Fusion Research on the Cheap

Scientists say cuts could cost US its lead in study of stars' power source

DARK budget clouds over Washington threaten global efforts to harness the energy source that lights the sun.

A bout of lobbying this summer by scientists and key members of Congress so far has failed to soften the impact of major cuts in the $363-million fusion program.

At stake, claim scientists, are some 1,300 fusion research jobs and America's now-dwindling historic lead in developing a fusion reactor. The penury could also undermine a next- generation project that has been held up as a model of international scientific cooperation.

"Our partners are very upset about this. My European colleagues tell me that this is the last straw," says Milos Porkolab, head of the Plasma Fusion Center at the Massachusetts Institute of Technology, in Cambridge, Mass., referring to Washington's growing reputation as an unreliable ally in international scientific efforts. "The danger is that if the US cuts its contribution, European governments may cut theirs" when EC ministers meet in October to plan their budget.

Fusion has long been one of the El Dorados of science. Fuel for fusion reactors - lithium and deuterium, a form of hydrogen - can be taken from sea water, so the fuel source is virtually limitless. While fusion reactors produce radioactive byproducts, the volume, radioactivity, and longevity of the waste is estimated to run anywhere from 100 to 10,000 times less than that of the waste produced in today's nuclear power plants. And fusion energy has neither the impact on the atmosphere of fossil fuels nor the ecological and land-use conundrums posed by other forms of renewable energy.

Throughout the 1980s, the US led the world in fusion research, says Dr. Porkolab, a physics professor at MIT. "But it no longer is the preeminent program it was."

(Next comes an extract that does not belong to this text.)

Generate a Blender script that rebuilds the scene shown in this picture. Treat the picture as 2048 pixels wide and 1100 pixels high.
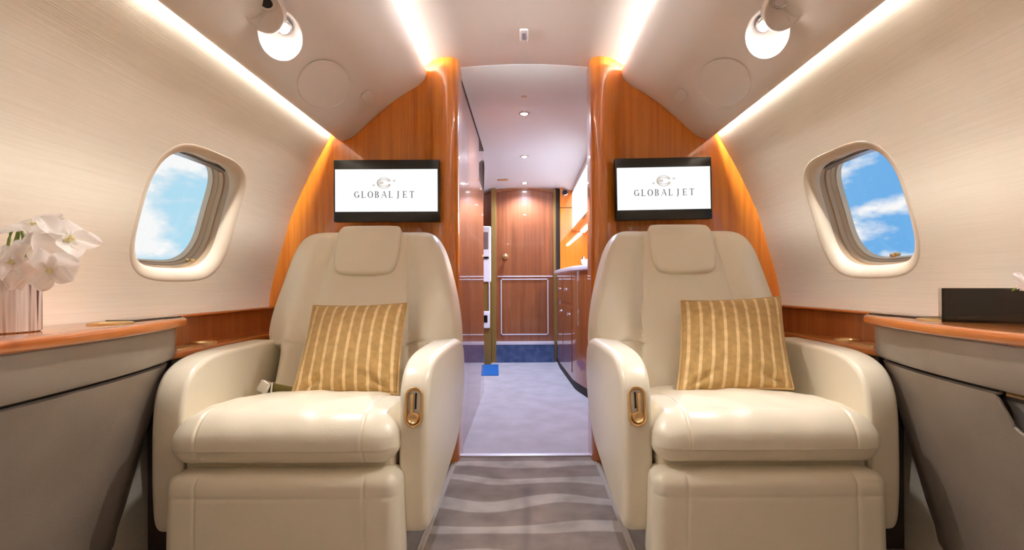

While other DOE programs are taking major hits (solar energy funding will be cut by as much as one-third), fusion is taking the biggest whack.

To some extent, fusion research may be a victim to its own early hype. When civilian fusion research began in earnest in the 1960s, some of its most ardent proponents held that practical reactors were only 20 to 30 years away.

The government has spent $9 billion on fusion research to date, a congressional source says. Lawmakers were concerned that pouring more money into fusion megaprojects would undercut funding for smaller basic-research programs.

In March, the White House asked the President's Committee of Advisers on Science and Technology to name a panel to review the DOE's fusion program in light of the budget climate in Congress. Last month, the group submitted its report, saying that the US must spend at least $320 million a year to ensure that the fusion program had "a modicum of momentum" toward the goal of a practical reactor by the middle of the next century.

By the end of last week, the House has appropriated $229 million for fusion research for fiscal 1996 and the Senate $225 million. Both figures are less than half of Japan's fusion budget.

While the House version looks slightly more generous, it contains a $50 million budgetary time bomb, according to Dr. Davies. The spending drop between this year and next will likely force the layoff of some 1,300 scientists and engineers - by some estimates nearly half of the plasma-fusion researchers in the US. Including severance pay and terminating contracts, she says, total cuts to US fusion research reach 55 percent. The remainder, adds Porkolab, would not pay for the operation of the two remaining experimental facilities in the US.

When the House and Senate return from the August recess, some fusion researchers are putting their hope in the Senate version. Although the Senate appropriated less money for fusion, its bill allows the DOE to pay for close-out costs by cutting other parts of its budget. In addition, a last-minute amendment allows the DOE to use money saved from its restructuring to keep a premier fusion reactor at Princeton University's Plasma Physics Laboratory running for another three years. The reactor was scheduled to shut down in October to allow work to begin on a newer machine. Now the future of the new US machine is in doubt.

If the budget travails have left US fusion researchers antsy, they aren't making life easy for their counterparts in Europe, Russia, and Japan. These nations, including the US, have joined forces to design a facility known as the International Thermonuclear Experimental Reactor, a $10-billion project to ignite a sustained fusion reaction. The project is halfway through a six-year design phase. By agreement, Washington's contribution was to rise from $70 million to $82 million next year. Under likely scenarios, the figure will be about $45 million.

Fusion research is expensive, concedes Rush Holt, assistant director of Princeton's Plasma Physics Laboratory. But the investment is starting to pay off.

"In 1976, the record for a fusion reaction was a tenth of a watt for milliseconds," he adds. "Now we can reach 10 megawatts for seconds. Not even computer-chip density can point to orders-of-magnitude improvements like that. We're at the point where fusion isn't looking for breakthroughs. We're making incremental advances along a fairly clear path."